Friday 1 June | Institute of English Studies, School of Advanced Study

Corresponding with Beckett focuses the issues and methodologies pertinent to research on literary correspondence. The training will be relevant to researchers working with literary correspondence as part of their research; engaging with research on a correspondence project; looking to develop or utilise the research that co-relates to a correspondence project; anticipate working as editors or researchers on literary correspondence; interested in the future of correspondence as a research resource in the digital age. While open to scholars across all periods, the training will focus on the Modern and the Contemporary, taking the recently completed Samuel Beckett Letters Project, published by Cambridge University Press as The Letters of Samuel Beckett (2009–2016) as an exemplar.

What does it mean to correspond with an author? How does an author’s correspondence give us insight into the work? In what ways are critical reading and writing a form of correspondence with an author? What would it mean to perform the epistolary? The publication of the fourth and final volume of The Letters of Samuel Beckett marks an appropriate moment to take stock of the role of autobiography in research, and the importance of the epistolary in literary studies. A recent review by Cal Revely-Calder cautions that letters ‘are not propositions, manifestos, or statements of intent’, but rather ‘rough forays, conducted in private’. Corresponding with Beckett raises issues around the development of the grey archive, the use of digital resources, translation, visual metadata, and the role of corollary correspondence. Given Beckett’s hesitation to render the personal public, the conference will address how we negotiate issues of privacy, permissions, and copyright. It will generate new thinking on the letter as artefact, the textual and stylistic aspects of the epistolary, and will explore the legacy of a correspondence project and how the research that underpins it can be deployed for further research. Using literary correspondence and related materials raises older literary questions on authorial intention and reading methodologies that continue to inform literary analysis. In the age of snapchat and whatsapp correspondence is primarily digital: the conference will question the longevity of contemporary digital correspondence, and explore strategies for future engagement with the epistolary in literary research.

The training will be facilitated by

Lois Overbeck, Managing Editor The Letters of Samuel Beckett (CUP 2009-16) and Director of The Correspondence of Samuel Beckett Project, Emory College of Arts and Sciences.

Jennifer M. Jeffers, Professor of English, Cleveland State University. Editor:  New Interpretations of Samuel Beckett in the Twenty-First Century, Palgrave Macmillan. Former Research Assistant, The Letters of Samuel Beckett, Emory University.

in conjunction with the organisers

Dr Derval Tubridy, Department of English and Comparative Literature, Goldsmiths, University of London

Professor Shane Weller, School of European Culture and Languages, University of Kent.
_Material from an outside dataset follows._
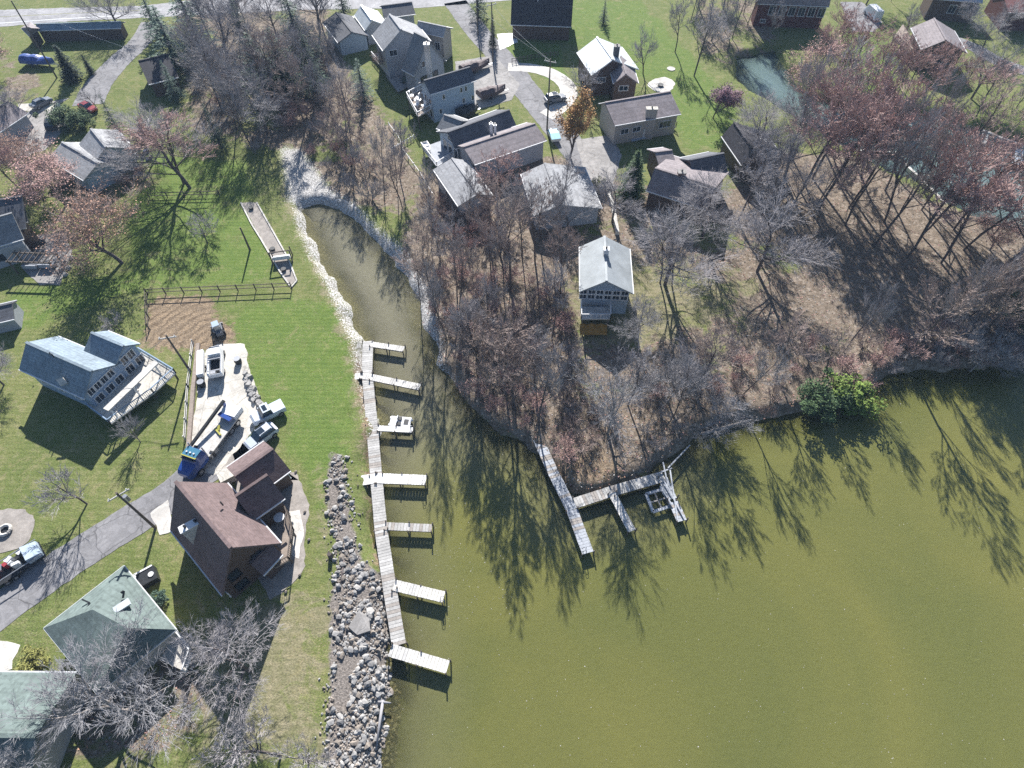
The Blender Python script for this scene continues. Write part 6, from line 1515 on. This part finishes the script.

Topics under discussion include, but are not limited to:

·      The epistolary

·      The legacy of the archive

·      Digital correspondence

·      Privacy and copyright

·      Translation

  • The grey archive
  • Corollary correspondences
  • Visual metadata
  • Location registers
  • Ethics and the epistolary
  • Authorial intentionality
  • Literary criticism as correspondence
  • Performing letters

Proposals for 20 min papers should be sent to by 10 April 2018, and should include:

Title of the presentation

Abstract of approximately 300 words

Biographical statement of approximately 100 words

Details of audio-visual requirements

Indication of any enhanced access requirements

The presentation of a paper is not a requirement for attendance at the training. All CHASE funded and associate PhD students, Arts and Humanities PhD students at CHASE member institutions, and students and members of staff at CHASE partner institutions are welcome to participate in the training.

Date: 1 June 2018
Times: 10.00–18.00
Duration: 1 day

Location: Institute of English Studies, School of Advanced Study, University of London, Senate House, Malet St, London WC1E 7HU. Nearest underground stations Goodge Street (Northern Line) and Russell Square (Piccadilly Line).